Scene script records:

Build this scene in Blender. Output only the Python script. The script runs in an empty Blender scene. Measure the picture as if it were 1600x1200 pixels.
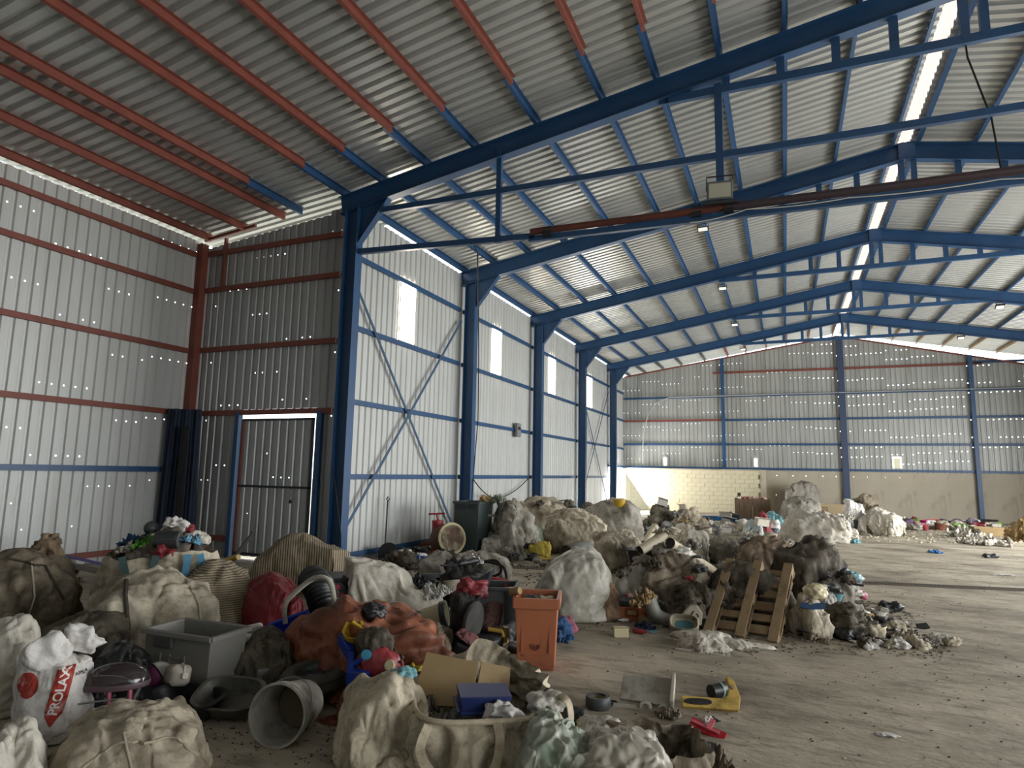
import bpy, bmesh, math, random
import numpy as np
from mathutils import Vector, Matrix
R = math.radians
scene = bpy.context.scene
COL = scene.collection

# ---------------------------------------------------------------- camera
def make_camera():
    yaw, pit, roll = -0.4023, 0.1363, 0.0189
    fw = Vector((math.sin(yaw)*math.cos(pit), math.cos(yaw)*math.cos(pit), math.sin(pit)))
    r = Vector((math.cos(yaw), -math.sin(yaw), 0)); u = r.cross(fw)
    c, s = math.cos(roll), math.sin(roll)
    r2 = c*r + s*u; u2 = -s*r + c*u
    cd = bpy.data.cameras.new('camera'); cam = bpy.data.objects.new('camera', cd); COL.objects.link(cam)
    M = Matrix((r2, u2, -fw)).transposed().to_4x4(); M.translation = (7.573, -9.486, 1.735)
    cam.matrix_world = M
    cd.sensor_width = 36; cd.lens = 1001.0*36/1600; cd.clip_start = .05; cd.clip_end = 300
    scene.camera = cam
make_camera()

# ---------------------------------------------------------------- light
w = bpy.data.worlds.new('sky'); scene.world = w; w.use_nodes = True
bg = w.node_tree.nodes['Background']; bg.inputs[0].default_value = (.86, .93, 1, 1); bg.inputs[1].default_value = 3.6
sd = bpy.data.lights.new('sun', 'SUN'); sd.energy = 2.0; sd.angle = R(9); sd.color = (1, .93, .84)
so = bpy.data.objects.new('sun', sd); COL.objects.link(so)
so.rotation_euler = Vector((.72, -.42, -.55)).to_track_quat('-Z', 'Y').to_euler()
def area(name, loc, to, sx, sy, e, col=(1, 1, .99)):
    d = bpy.data.lights.new(name, 'AREA'); d.shape = 'RECTANGLE'; d.size = sx; d.size_y = sy; d.energy = e; d.color = col
    o = bpy.data.objects.new(name, d); COL.objects.link(o); o.location = loc
    o.rotation_euler = (Vector(to)-Vector(loc)).to_track_quat('-Z', 'Y').to_euler()
# daylight through the open bays of the right wall (outside the frame) and the doorway in the far left corner
area('daylight_right_bays', (18.3, 9.5, 2.4), (8, 9.5, 1.2), 14, 4.2, 2400)
area('daylight_near_bay', (18.3, -5.0, 2.6), (6, -4.5, .4), 6, 4.2, 620)
area('daylight_corner_door', (.12, 21.7, 1.1), (6, 18.2, 5.0), 2.8, 2.0, 650, (1, .98, .95))
vs = scene.view_settings; vs.view_transform = 'Standard'; vs.look = 'None'; vs.gamma = 1; vs.use_curve_mapping = False
vs.exposure = .15
scene.cycles.max_bounces = 6; scene.cycles.diffuse_bounces = 4; scene.cycles.glossy_bounces = 3
scene.cycles.transparent_max_bounces = 6; scene.cycles.sample_clamp_indirect = 6; scene.cycles.use_denoising = True
scene.cycles.caustics_reflective = False; scene.cycles.caustics_refractive = False

# ---------------------------------------------------------------- materials
def H(h):
    h = h.lstrip('#'); o = []
    for i in (0, 2, 4):
        c = int(h[i:i+2], 16)/255; o.append(c/12.92 if c <= .04045 else ((c+.055)/1.055)**2.4)
    return (*o, 1)
MATS = {}
def mat(name, col, rough=.7, metal=0, col2=None, nscale=3, namt=.5, bump=0, bscale=20, spec=.5, emit=None, es=0,
        dirt=None, dscale=1.5, dlo=.5, dhi=.7, alpha=1, trans=0, stretch=(1, 1, 1), sheen=0, coords='Object'):
    if name in MATS: return MATS[name]
    m = bpy.data.materials.new(name); m.use_nodes = True; MATS[name] = m
    nt = m.node_tree; N = nt.nodes; L = nt.links; b = N['Principled BSDF']
    c1 = H(col) if isinstance(col, str) else col
    b.inputs['Base Color'].default_value = c1; b.inputs['Roughness'].default_value = rough
    b.inputs['Metallic'].default_value = metal; b.inputs['Specular IOR Level'].default_value = spec
    b.inputs['Alpha'].default_value = alpha; b.inputs['Transmission Weight'].default_value = trans
    tc = N.new('ShaderNodeTexCoord'); mp = N.new('ShaderNodeMapping'); L.new(tc.outputs[coords], mp.inputs[0])
    mp.inputs['Scale'].default_value = stretch
    out = None
    def noise(sc, det=5, rg=.6, dist=0):
        n = N.new('ShaderNodeTexNoise'); L.new(mp.outputs[0], n.inputs['Vector'])
        n.inputs['Scale'].default_value = sc; n.inputs['Detail'].default_value = det; n.inputs['Roughness'].default_value = rg
        n.inputs['Distortion'].default_value = dist
        return n
    def mix(fac, a, c):
        x = N.new('ShaderNodeMix'); x.data_type = 'RGBA'
        L.new(fac, x.inputs[0])
        for k, v in ((6, a), (7, c)):
            if isinstance(v, tuple): x.inputs[k].default_value = v
            else: L.new(v, x.inputs[k])
        return x.outputs[2]
    def ramp(src, lo, hi):
        r = N.new('ShaderNodeMapRange'); L.new(src, r.inputs[0]); r.inputs[1].default_value = lo; r.inputs[2].default_value = hi
        return r.outputs[0]
    if col2:
        out = mix(ramp(noise(nscale).outputs[0], .5-namt*.5, .5+namt*.5), c1, H(col2) if isinstance(col2, str) else col2)
    if dirt:
        out = mix(ramp(noise(dscale, 8, .65, .6).outputs[0], dlo, dhi), out or c1, H(dirt))
    if out: L.new(out, b.inputs['Base Color'])
    if bump:
        bp = N.new('ShaderNodeBump'); bp.inputs['Strength'].default_value = bump; bp.inputs['Distance'].default_value = .02
        L.new(noise(bscale, 6, .6, .8).outputs[0], bp.inputs['Height']); L.new(bp.outputs[0], b.inputs['Normal'])
    if emit:
        b.inputs['Emission Color'].default_value = H(emit); b.inputs['Emission Strength'].default_value = es
    return m
def bagmat(name, col, dirt, lo=.42, hi=.68, stripes=None, rough=.75, bump=.5, ds=2.2, bs=9):
    """woven polypropylene: dirty patches, fine creases and, if asked, woven stripes"""
    m = mat(name, col, rough, dirt=dirt, dscale=ds, dlo=lo, dhi=hi, bump=bump, bscale=bs, spec=.35)
    if not m.get('fine'):
        m['fine'] = 1; nt = m.node_tree; N = nt.nodes; L = nt.links; b = N['Principled BSDF']; tc = N.new('ShaderNodeTexCoord')
        n = N.new('ShaderNodeTexNoise'); L.new(tc.outputs['Object'], n.inputs['Vector']); n.inputs['Scale'].default_value = 11; n.inputs['Detail'].default_value = 8; n.inputs['Roughness'].default_value = .7; n.inputs['Distortion'].default_value = 1.2
        r = N.new('ShaderNodeMapRange'); L.new(n.outputs[0], r.inputs[0]); r.inputs[1].default_value = .5; r.inputs[2].default_value = .75; r.inputs[4].default_value = .65
        x = N.new('ShaderNodeMix'); x.data_type = 'RGBA'; L.new(r.outputs[0], x.inputs[0]); L.new(b.inputs['Base Color'].links[0].from_socket, x.inputs[6]); x.inputs[7].default_value = H(dirt); L.new(x.outputs[2], b.inputs['Base Color'])
        n2 = N.new('ShaderNodeTexNoise'); L.new(tc.outputs['Object'], n2.inputs['Vector']); n2.inputs['Scale'].default_value = 34; n2.inputs['Detail'].default_value = 5; n2.inputs['Distortion'].default_value = 1.5
        b2 = N.new('ShaderNodeBump'); b2.inputs['Strength'].default_value = .3; b2.inputs['Distance'].default_value = .012; L.new(n2.outputs[0], b2.inputs['Height']); L.new(b.inputs['Normal'].links[0].from_socket, b2.inputs['Normal']); L.new(b2.outputs[0], b.inputs['Normal'])
    if stripes and not m.get('st'):
        m['st'] = 1
        nt = m.node_tree; N = nt.nodes; L = nt.links; b = N['Principled BSDF']
        ax, per, c, frac = stripes
        tc = N.new('ShaderNodeTexCoord'); wv = N.new('ShaderNodeTexWave'); wv.bands_direction = ax
        L.new(tc.outputs['Object'], wv.inputs['Vector'])
        wv.inputs['Scale'].default_value = .314/per; wv.inputs['Distortion'].default_value = .6; wv.inputs['Detail Scale'].default_value = 1.5
        r = N.new('ShaderNodeMapRange'); L.new(wv.outputs['Fac'], r.inputs[0]); r.inputs[1].default_value = frac; r.inputs[2].default_value = frac+.15
        x = N.new('ShaderNodeMix'); x.data_type = 'RGBA'; L.new(r.outputs[0], x.inputs[0])
        src = b.inputs['Base Color'].links[0].from_socket; L.new(src, x.inputs[6]); x.inputs[7].default_value = H(c)
        L.new(x.outputs[2], b.inputs['Base Color'])
    return m
M_ROOF = mat('roof_sheet', '#c6c8c6', .34, .5, col2='#b4b6b3', nscale=1.2, namt=.5, dirt='#84837a', dscale=.8, dlo=.62, dhi=.85)
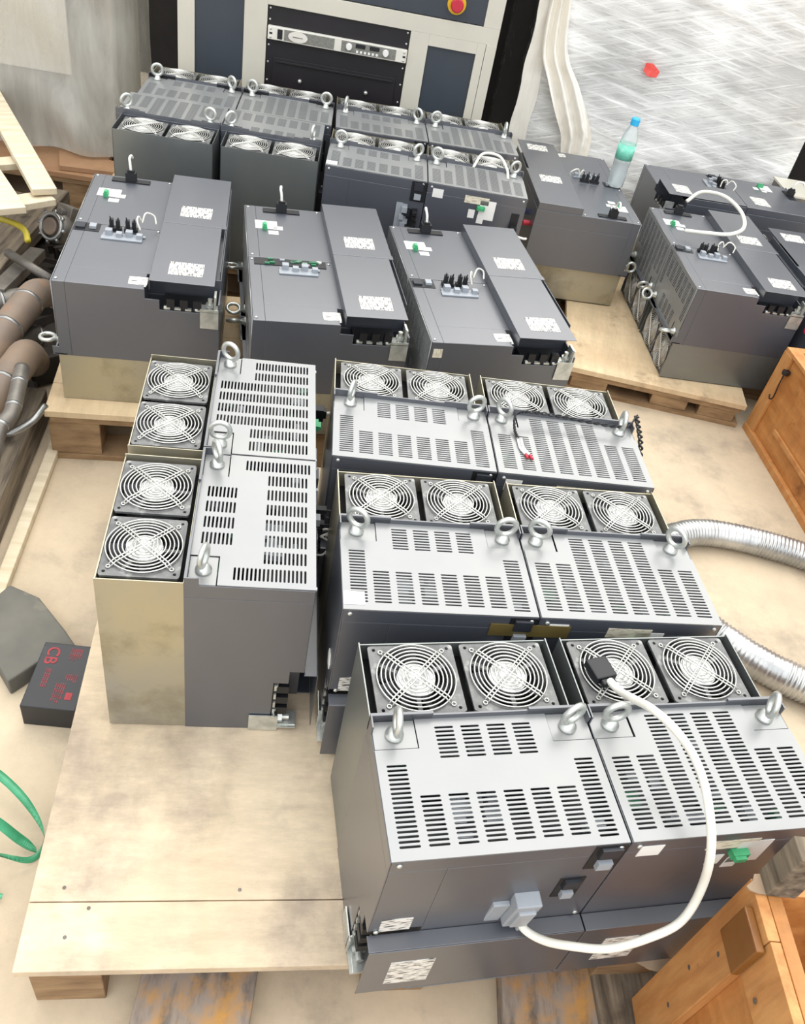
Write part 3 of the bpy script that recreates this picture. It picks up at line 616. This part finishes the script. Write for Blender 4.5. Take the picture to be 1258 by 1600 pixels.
# ------------------------------------------------------------------ battery, rubber pad, strap
bt = thing('battery', 'black sealed battery with red print lying on the floor left of the front pallet', 'battery', (-.609, .822, 0), 0)
bt.rotation_euler = (0, 0, .14)
boxob('case', BATT, (0, .100, 0, .150, 0, .060), bt, bevel=.002)
def text(s, size, m, parent, loc, rz, name='print'):
    cu = bpy.data.curves.new('t', 'FONT'); cu.body = s; cu.size = size; cu.extrude = .0003; cu.offset = .0004
    o = bpy.data.objects.new('t', cu); COL.objects.link(o); bpy.context.view_layer.update()
    me = bpy.data.meshes.new_from_object(o.evaluated_get(bpy.context.evaluated_depsgraph_get())); bpy.data.objects.remove(o)
    me.materials.clear(); me.materials.append(m); return ob(name, me, parent, loc, (0, 0, rz))
text('CB', .033, BATTR, bt, (.012, .140, .0604), -PI/2)
bm = bmesh.new(); rnd = random.Random(11)
def strips(x0, y0, rows, L, dx=.0038):
    for k in range(rows):
        yy = y0
        while yy > y0-L*rnd.uniform(.7, 1): 
            l = rnd.uniform(.002, .006); addbox(bm, x0+dx*k, x0+dx*k+.0016, yy-l, yy, .0602, .0605); yy -= l+.0012
strips(.055, .140, 6, .032); strips(.022, .088, 3, .050); strips(.062, .080, 6, .015); strips(.05, .058, 5, .046); addbox(bm, .073, .085, .022, .038, .0602, .0605)
ob('print', mesh('print', bm, BATTR), bt)
bm = bmesh.new(); prism(bm, [(-.80, 1.00), (-.66, .875), (-.63, .93), (-.575, .985), (-.615, 1.02), (-.70, 1.085), (-.77, 1.10)], lambda a, b, t: (a, b, t), .0, .045)
tag(ob('rubber_pad', mesh('rubber_pad', bm, RUBBER), bevel=.004), 'dusty grey rubber slab on the floor behind the battery', 'rubber pad')
def ribbon(path, wd, th=.0006):
    P = smoothpath(path, 10); bm = bmesh.new(); pr = None
    for i, p in enumerate(P):
        d = (P[min(i+1, len(P)-1)]-P[max(i-1, 0)]).normalized(); tw = .5+.9*math.sin(i*.12)
        n_ = Vector((0, 0, 1))*math.cos(tw)+Vector((0, 0, 1)).cross(d).normalized()*math.sin(tw)
        cur = [bm.verts.new(p+n_*s*wd/2+o_) for s in (-1, 1) for o_ in (Vector((0, 0, 0)), Vector((0, 0, th)))]
        if pr:
            for a, b in ((0, 2), (2, 3), (3, 1), (1, 0)): bm.faces.new((pr[a], pr[b], cur[b], cur[a]))
        pr = cur
    return bm
bm = ribbon([(-.70, .70, .03), (-.62, .70, .06), (-.53, .665, .05), (-.470, .62, .02), (-.475, .58, .012), (-.53, .56, .05), (-.62, .54, .05)], .014)
bm2 = ribbon([(-.66, .60, .07), (-.56, .605, .08), (-.50, .60, .03), (-.472, .595, .015)], .016)
me2 = bpy.data.meshes.new('t'); bm2.to_mesh(me2); bm2.free(); bm.from_mesh(me2)
bm3 = ribbon([(-.60, .50, .02), (-.53, .51, .015), (-.49, .515, .012)], .008); bm3.to_mesh(me2); bm3.free(); bm.from_mesh(me2)
tag(ob('packing_strap', mesh('packing_strap', bm, STRAPM, True)), 'curled green plastic packing strap on the floor left of the front pallet', 'strap')

# ------------------------------------------------------------------ timbers under the front pallet
for k, (x0, x1, lab) in enumerate(((-.235, -.062, 'worn paint-flecked plank poking out under the front pallet, left one'), (.316, .492, 'worn paint-flecked plank poking out under the front pallet, right one'))):
    o = boxob('plank', PAINTW, (0, x1-x0, -.45, .22, 0, .038), None, (x0, .47 if k == 0 else .60, .0), (0, 0, math.radians(6)), bevel=.002); tag(o, lab, 'plank', 'planks on the floor under the front pallet')
o = boxob('plank', OLDW, (0, .12, 0, .2, 0, .05), None, (.50, .40, 0), (0, 0, math.radians(10)), bevel=.003); tag(o, 'short dark block of wood beside the plywood crate at the bottom', 'wood piece')

# ------------------------------------------------------------------ wooden boxes on the right
def openbox(label, ox, oy, yaw, W, L, Hh, extra=False):
    t = thing('wooden_crate', label, 'crate', (ox, oy, 0), math.radians(yaw)); th = .018
    # local: x right, y away; far-left corner at origin, box runs toward -y
    boxob('side_panel', ORW, (0, th, -L, 0, 0, Hh), t, bevel=.001); boxob('side_panel', ORW, (W-th, W, -L, 0, 0, Hh), t, bevel=.001)
    boxob('end_panel', ORW, (th, W-th, -th, 0, 0, Hh), t, bevel=.001); boxob('end_panel', ORW, (th, W-th, -L, -L+th, 0, Hh), t, bevel=.001)
    boxob('base', ORWL, (th, W-th, -L+th, -th, 0, .015), t)
    return t, th
bx, th = openbox('open orange plywood crate on the floor at the right edge', 1.055, 2.44, 12, .5, .80, .30)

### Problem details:
Copy each line that holds the word "picture".

### Response to the task:
Build this scene in Blender. Output only the Python script. The script runs in an empty Blender scene. Measure the picture as if it were 1600x1200 pixels.
Write part 3 of the bpy script that recreates this picture. It picks up at line 616. This part finishes the script. Write for Blender 4.5. Take the picture to be 1258 by 1600 pixels.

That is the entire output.